== Exercise prompt ==
Only the lines from the start up to and including the line containing "R = math.radians" should be repeated, word for word.

== Recorded data ==
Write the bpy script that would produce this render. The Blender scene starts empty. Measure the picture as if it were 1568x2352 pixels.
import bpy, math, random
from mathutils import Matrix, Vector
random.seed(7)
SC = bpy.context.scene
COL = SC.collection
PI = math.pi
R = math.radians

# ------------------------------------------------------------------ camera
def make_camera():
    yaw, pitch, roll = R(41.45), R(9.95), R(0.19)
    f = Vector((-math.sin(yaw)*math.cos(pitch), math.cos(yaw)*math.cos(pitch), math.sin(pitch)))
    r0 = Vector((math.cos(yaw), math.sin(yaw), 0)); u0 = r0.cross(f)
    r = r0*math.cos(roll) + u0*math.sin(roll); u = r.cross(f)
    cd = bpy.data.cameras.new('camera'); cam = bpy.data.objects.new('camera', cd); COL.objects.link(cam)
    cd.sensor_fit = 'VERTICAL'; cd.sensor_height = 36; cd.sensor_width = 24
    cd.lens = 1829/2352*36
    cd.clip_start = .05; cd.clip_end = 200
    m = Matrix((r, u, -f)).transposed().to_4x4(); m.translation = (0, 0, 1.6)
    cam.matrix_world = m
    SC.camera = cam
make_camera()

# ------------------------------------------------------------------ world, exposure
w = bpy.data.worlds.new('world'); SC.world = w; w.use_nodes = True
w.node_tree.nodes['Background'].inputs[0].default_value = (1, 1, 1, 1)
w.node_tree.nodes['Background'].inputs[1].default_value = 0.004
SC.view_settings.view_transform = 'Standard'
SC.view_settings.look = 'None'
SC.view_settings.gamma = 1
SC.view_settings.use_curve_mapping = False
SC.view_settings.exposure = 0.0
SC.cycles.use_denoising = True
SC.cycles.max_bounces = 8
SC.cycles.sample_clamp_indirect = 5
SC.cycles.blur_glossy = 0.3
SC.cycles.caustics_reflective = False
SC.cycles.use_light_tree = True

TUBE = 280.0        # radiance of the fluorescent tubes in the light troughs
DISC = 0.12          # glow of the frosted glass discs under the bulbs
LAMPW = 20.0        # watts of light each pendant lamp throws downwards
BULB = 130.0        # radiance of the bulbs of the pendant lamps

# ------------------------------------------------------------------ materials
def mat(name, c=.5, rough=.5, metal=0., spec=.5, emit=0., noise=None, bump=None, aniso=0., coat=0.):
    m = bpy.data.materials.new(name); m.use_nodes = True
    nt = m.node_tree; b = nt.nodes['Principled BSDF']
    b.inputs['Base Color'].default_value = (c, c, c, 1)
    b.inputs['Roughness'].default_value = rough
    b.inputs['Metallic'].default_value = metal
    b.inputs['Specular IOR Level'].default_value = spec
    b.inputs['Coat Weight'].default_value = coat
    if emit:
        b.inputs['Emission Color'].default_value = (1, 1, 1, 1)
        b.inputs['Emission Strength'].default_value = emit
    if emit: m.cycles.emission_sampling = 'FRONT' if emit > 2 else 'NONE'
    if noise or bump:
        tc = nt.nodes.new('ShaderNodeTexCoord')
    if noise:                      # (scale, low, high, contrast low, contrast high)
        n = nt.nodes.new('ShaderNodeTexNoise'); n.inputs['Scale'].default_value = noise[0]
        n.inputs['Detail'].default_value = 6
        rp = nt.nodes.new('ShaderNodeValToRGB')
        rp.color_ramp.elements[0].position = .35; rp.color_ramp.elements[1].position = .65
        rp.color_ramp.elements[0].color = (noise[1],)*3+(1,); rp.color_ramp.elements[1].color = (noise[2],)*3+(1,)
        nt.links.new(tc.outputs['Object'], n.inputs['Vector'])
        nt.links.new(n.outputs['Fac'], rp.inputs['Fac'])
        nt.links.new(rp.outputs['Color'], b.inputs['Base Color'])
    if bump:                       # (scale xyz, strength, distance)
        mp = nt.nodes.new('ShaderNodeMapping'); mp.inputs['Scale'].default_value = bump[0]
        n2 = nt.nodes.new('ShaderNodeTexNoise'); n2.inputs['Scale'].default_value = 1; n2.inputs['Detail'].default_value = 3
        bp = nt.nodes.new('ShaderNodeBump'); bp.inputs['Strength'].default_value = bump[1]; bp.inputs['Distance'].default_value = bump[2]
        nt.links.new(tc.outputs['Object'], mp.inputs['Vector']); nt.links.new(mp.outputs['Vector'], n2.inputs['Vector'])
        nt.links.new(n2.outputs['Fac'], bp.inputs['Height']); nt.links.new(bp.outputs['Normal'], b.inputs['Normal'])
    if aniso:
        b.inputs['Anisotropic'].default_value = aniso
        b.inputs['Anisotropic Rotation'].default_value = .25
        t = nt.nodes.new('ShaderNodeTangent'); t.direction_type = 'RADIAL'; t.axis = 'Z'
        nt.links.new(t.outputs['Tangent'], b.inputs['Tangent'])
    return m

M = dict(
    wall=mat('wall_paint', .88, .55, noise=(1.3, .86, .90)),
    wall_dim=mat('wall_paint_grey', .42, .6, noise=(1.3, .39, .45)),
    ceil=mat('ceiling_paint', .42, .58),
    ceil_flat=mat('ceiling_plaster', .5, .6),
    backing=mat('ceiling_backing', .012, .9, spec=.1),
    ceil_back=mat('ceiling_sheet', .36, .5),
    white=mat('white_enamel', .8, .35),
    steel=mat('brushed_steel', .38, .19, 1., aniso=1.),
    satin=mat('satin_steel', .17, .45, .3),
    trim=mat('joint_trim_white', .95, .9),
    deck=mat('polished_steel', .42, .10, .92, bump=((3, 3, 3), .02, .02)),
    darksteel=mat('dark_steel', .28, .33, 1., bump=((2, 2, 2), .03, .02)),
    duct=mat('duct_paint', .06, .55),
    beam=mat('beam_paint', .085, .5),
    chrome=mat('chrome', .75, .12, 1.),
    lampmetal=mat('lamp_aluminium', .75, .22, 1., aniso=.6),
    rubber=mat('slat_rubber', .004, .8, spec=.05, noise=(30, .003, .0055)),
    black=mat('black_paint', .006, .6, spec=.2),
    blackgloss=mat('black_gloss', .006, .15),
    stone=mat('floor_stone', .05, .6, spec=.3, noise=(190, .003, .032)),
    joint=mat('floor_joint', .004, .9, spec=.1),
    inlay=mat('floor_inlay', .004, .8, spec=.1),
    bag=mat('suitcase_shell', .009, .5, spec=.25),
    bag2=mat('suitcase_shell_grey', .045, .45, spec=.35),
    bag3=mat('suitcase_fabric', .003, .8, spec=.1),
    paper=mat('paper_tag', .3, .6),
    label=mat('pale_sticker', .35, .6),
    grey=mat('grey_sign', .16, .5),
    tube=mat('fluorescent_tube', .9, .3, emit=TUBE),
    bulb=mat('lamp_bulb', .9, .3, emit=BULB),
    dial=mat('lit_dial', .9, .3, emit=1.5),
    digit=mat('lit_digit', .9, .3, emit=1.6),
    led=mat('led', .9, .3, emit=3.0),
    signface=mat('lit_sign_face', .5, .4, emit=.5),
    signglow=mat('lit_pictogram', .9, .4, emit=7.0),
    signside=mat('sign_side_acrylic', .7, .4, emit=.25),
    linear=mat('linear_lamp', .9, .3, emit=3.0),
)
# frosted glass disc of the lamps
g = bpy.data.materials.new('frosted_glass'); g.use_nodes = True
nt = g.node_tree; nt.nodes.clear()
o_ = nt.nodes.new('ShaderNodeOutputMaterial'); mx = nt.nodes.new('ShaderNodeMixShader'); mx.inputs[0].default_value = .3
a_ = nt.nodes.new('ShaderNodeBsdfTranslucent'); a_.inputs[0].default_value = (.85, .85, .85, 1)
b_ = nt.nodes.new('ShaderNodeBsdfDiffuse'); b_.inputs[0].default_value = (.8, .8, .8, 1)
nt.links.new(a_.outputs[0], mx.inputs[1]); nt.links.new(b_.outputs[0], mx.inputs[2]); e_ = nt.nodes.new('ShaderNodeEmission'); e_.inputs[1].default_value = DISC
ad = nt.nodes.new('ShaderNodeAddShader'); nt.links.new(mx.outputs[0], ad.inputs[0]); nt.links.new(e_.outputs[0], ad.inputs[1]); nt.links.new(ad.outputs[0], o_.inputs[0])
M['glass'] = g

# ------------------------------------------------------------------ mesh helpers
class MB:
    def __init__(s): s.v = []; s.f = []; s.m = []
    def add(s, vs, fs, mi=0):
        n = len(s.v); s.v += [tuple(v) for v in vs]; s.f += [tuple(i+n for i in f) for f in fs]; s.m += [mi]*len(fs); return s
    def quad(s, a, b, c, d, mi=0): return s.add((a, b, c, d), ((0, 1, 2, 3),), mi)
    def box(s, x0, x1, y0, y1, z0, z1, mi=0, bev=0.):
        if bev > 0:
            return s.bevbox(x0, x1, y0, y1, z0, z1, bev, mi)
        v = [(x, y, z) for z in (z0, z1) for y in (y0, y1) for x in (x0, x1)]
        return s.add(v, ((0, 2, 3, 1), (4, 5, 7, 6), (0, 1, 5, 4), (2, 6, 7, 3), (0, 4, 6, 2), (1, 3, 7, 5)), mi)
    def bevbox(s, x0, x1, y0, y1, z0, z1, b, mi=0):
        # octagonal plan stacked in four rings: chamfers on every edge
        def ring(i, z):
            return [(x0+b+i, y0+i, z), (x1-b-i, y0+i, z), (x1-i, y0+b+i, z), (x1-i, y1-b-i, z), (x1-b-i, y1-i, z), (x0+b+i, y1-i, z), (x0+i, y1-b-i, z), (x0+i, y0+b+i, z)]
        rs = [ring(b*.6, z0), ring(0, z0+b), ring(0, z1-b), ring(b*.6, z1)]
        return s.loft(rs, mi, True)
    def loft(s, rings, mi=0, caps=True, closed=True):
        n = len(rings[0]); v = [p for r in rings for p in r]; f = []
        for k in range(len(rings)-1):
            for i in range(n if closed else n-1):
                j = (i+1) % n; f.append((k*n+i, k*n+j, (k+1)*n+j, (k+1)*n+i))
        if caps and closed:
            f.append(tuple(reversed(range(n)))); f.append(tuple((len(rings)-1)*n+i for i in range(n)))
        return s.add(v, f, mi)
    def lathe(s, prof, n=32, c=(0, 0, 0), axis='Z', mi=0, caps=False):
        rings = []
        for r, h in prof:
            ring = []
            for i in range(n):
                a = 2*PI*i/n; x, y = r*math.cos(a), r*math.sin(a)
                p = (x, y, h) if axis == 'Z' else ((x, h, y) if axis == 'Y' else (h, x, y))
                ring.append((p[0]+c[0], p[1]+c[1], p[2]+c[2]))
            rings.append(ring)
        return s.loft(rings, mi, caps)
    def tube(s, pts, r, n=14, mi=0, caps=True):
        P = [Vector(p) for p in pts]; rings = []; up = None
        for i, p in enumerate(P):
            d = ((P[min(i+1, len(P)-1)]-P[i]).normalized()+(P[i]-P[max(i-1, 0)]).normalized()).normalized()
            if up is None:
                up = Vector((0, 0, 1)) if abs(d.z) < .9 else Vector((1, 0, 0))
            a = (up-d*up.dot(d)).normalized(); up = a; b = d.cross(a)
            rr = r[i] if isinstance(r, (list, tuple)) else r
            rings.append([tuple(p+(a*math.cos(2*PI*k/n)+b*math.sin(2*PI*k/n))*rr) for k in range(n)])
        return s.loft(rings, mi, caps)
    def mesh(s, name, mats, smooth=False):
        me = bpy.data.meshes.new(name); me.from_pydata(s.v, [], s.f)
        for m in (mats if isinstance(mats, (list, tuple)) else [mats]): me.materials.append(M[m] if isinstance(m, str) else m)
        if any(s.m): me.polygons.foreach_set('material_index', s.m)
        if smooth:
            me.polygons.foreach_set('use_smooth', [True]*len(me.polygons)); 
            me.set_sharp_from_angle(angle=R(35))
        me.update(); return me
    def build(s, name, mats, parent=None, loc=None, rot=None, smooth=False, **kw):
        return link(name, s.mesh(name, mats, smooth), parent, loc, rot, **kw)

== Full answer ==
Write the bpy script that would produce this render. The Blender scene starts empty. Measure the picture as if it were 1568x2352 pixels.
import bpy, math, random
from mathutils import Matrix, Vector
random.seed(7)
SC = bpy.context.scene
COL = SC.collection
PI = math.pi
R = math.radians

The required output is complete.